Market Act and relevant rules, have been and shall be deemed to be within the

scope of the powers and functions of the board of directors.

۴- Inspector;

The inspector––auditor is entrusted with the following functions and responsibilities in

addition to the functions and responsibilities prescribed in the Commercial Code for the

joint-stock companies, the Securities Market Act, articles of association and other rules

and regulations in force:

۱) To make comments on the company’s annual financial statements in

compliance with the auditing standards and national accounting;

۲) To make comments on the accuracy of the information provided in any type of

report that the board of directors has presented to the general meeting;

۳) To present reports to the general meeting in respect of the adherence or nonadherence

to the rules and regulations by the company’s directors and staff

members during the fiscal year;

۴) To examine the company’s internal control systems during each fiscal year and

prepare a report thereon including the comment on the efficiency of the internal

control system, cases of breach, suggested amendments and present them to the

board of directors and auditing committee.

۵-  Trustee;

According to Article 18 of “The Regulations Governing the Establishment and Activity

of the portfolio manager”, In order to commence the portfolio managing activities, the

portfolio manager shall have to choose at least one legal person whose eligibility is

acceptable to the SEO as trustee and conclude a contract with it.
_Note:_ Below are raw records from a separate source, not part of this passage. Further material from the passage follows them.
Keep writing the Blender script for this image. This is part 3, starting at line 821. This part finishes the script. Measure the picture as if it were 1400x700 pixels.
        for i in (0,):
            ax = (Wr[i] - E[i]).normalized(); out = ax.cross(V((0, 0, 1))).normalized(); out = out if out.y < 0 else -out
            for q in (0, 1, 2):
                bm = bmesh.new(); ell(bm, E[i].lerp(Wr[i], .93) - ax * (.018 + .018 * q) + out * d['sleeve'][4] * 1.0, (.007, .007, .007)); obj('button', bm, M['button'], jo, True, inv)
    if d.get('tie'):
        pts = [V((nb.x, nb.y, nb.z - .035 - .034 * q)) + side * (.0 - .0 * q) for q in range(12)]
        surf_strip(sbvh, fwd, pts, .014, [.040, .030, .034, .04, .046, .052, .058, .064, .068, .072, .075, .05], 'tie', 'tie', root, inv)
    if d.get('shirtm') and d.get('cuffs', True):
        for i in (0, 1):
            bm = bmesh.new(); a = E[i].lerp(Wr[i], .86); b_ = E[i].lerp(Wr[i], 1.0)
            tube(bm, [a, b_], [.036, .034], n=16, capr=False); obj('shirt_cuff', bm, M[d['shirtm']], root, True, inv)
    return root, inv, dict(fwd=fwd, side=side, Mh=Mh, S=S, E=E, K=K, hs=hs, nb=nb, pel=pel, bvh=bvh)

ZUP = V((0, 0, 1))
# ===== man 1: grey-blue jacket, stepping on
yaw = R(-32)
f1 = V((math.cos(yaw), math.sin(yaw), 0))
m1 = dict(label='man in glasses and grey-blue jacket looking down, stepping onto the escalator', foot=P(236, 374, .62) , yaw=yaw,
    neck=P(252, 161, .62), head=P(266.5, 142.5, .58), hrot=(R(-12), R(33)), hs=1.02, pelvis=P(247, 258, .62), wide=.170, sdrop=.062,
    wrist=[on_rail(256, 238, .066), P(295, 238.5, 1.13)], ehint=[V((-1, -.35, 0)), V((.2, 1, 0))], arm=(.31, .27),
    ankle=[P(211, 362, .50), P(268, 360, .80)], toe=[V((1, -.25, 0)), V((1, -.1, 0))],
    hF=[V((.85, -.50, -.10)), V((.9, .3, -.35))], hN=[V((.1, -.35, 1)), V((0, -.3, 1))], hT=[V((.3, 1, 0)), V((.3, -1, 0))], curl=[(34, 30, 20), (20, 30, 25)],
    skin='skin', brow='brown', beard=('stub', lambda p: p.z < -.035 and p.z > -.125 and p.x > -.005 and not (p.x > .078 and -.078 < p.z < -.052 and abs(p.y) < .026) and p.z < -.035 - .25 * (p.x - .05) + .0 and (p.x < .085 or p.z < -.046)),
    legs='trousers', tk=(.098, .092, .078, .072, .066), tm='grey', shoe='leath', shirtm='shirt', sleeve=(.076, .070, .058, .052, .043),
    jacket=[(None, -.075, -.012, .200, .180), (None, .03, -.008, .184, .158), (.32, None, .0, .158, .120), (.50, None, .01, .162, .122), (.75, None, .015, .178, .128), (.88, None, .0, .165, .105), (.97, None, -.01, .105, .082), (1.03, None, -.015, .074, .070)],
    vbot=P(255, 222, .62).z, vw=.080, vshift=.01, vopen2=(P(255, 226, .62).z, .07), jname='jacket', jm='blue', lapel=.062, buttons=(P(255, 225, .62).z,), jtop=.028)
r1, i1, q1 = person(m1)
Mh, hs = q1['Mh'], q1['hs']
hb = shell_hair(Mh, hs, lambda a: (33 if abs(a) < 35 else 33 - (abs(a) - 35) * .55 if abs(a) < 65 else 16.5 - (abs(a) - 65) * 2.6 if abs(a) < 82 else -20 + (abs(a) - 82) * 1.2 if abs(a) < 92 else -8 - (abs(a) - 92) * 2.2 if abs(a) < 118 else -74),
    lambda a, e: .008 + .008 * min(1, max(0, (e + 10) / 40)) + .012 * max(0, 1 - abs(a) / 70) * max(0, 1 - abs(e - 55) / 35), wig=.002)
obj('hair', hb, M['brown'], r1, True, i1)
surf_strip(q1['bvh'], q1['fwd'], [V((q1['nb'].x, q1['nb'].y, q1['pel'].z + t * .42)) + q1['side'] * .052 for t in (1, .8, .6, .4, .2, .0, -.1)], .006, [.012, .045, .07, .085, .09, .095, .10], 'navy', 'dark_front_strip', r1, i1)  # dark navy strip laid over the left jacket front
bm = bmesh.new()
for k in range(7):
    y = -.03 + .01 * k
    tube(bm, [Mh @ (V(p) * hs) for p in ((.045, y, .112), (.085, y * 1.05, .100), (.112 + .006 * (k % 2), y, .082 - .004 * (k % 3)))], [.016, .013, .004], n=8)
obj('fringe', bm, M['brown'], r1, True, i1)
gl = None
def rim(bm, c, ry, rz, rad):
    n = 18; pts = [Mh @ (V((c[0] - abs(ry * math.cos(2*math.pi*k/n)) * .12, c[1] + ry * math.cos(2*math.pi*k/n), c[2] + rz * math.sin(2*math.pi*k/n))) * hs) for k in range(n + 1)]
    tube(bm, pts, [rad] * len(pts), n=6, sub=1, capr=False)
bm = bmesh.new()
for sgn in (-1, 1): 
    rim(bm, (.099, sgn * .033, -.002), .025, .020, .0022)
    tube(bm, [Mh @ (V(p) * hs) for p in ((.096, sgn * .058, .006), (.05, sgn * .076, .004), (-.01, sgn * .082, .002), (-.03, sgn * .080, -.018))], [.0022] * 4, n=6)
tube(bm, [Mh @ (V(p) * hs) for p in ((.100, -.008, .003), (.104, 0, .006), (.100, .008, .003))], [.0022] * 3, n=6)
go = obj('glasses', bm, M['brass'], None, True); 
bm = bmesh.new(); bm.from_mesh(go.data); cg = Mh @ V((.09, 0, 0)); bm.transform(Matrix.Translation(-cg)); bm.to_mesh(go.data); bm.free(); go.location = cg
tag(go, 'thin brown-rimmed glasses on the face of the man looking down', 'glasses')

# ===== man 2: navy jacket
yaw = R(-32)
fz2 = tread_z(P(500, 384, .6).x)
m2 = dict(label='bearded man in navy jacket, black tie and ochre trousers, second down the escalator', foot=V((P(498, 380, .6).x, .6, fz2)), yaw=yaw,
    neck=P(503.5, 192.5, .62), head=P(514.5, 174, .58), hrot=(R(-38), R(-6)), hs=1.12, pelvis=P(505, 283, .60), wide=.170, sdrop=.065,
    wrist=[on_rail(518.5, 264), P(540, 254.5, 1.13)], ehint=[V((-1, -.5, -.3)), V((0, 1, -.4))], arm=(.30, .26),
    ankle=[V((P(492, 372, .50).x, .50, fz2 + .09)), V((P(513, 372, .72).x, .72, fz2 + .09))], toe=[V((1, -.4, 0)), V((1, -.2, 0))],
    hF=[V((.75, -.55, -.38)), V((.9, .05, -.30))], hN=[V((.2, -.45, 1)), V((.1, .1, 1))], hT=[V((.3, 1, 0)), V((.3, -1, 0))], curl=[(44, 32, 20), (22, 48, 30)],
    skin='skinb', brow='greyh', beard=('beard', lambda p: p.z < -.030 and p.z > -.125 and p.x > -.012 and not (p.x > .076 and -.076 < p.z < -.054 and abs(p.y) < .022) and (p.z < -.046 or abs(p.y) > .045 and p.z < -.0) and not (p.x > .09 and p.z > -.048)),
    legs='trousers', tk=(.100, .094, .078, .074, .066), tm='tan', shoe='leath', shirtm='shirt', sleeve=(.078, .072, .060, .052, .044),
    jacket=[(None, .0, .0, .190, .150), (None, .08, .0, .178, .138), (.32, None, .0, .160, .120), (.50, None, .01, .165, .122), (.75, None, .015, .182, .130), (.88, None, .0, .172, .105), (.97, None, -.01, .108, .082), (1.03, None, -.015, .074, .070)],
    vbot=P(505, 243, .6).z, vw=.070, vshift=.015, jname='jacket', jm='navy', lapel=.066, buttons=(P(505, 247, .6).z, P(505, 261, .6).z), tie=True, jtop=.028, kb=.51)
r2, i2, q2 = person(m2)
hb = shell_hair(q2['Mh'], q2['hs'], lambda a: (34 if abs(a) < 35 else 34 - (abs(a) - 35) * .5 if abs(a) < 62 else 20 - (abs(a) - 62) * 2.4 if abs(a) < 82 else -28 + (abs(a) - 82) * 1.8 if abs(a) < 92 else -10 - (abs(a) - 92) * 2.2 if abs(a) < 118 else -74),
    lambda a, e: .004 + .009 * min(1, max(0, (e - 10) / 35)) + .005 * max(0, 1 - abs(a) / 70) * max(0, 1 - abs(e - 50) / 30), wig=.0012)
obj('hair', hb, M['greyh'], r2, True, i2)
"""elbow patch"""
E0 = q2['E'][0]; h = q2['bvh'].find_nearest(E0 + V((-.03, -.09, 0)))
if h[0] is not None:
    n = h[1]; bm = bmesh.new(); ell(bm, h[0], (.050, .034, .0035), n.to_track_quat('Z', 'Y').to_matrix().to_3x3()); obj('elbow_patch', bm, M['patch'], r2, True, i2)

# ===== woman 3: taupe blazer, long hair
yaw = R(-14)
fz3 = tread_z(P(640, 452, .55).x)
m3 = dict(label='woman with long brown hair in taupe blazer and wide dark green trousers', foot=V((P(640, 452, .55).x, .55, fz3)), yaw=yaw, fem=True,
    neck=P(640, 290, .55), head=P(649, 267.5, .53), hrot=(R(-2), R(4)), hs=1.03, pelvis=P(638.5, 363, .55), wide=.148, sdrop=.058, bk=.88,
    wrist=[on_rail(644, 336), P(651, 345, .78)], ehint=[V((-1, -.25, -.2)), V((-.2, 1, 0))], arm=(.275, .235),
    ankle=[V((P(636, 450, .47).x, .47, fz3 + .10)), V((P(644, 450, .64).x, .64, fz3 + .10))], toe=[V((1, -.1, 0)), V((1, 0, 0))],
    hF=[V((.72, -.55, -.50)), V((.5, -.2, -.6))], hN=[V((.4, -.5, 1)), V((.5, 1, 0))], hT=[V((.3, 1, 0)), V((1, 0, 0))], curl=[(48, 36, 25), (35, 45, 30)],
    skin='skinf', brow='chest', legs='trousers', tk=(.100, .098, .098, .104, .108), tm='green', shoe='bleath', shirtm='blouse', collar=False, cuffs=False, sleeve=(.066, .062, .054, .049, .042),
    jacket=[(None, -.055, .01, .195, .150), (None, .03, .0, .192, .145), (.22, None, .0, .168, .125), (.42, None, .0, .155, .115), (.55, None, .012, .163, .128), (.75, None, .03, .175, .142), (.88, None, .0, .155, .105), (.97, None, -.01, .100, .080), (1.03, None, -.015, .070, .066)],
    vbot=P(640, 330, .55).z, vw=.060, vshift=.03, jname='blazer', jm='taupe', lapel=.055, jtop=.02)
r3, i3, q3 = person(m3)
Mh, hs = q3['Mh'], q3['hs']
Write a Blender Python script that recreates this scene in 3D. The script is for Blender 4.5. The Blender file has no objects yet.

The trustee’s functions

and responsibilities as well as its fee shall be established in the contract signed between

the portfolio manager and the trustee pursuant to the provisions herein. The portfolio

manager shall have to immediately deliver a copy of the contract to the trustee and

submit a copy of the same to the SEO for registration within two business days after the

contract has come into effect.

In addition, Article 21 of “The Regulations Governing the Establishment and Activity of

the portfolio manager” specifies: The trustee shall have to exercise regular control to

ensure that the portfolio manager:

  1. Abides by the portfolio management contracts that the portfolio manager has

signed with its clients, whether or not the trustee’s position has been accepted in

such contracts;

  1. Complies with the regulations on the establishment and activities of the

portfolio management firms;

  1. Complies with the rules that the SEO has delegated its regulatory functions to

the trustee as a party to the contract with the portfolio manager;

Additionally, if the trustee detects any violation of the foregoing issues, it shall

have to report the matter to the SEO and shall simultaneously give notices

required for rectification to the portfolio.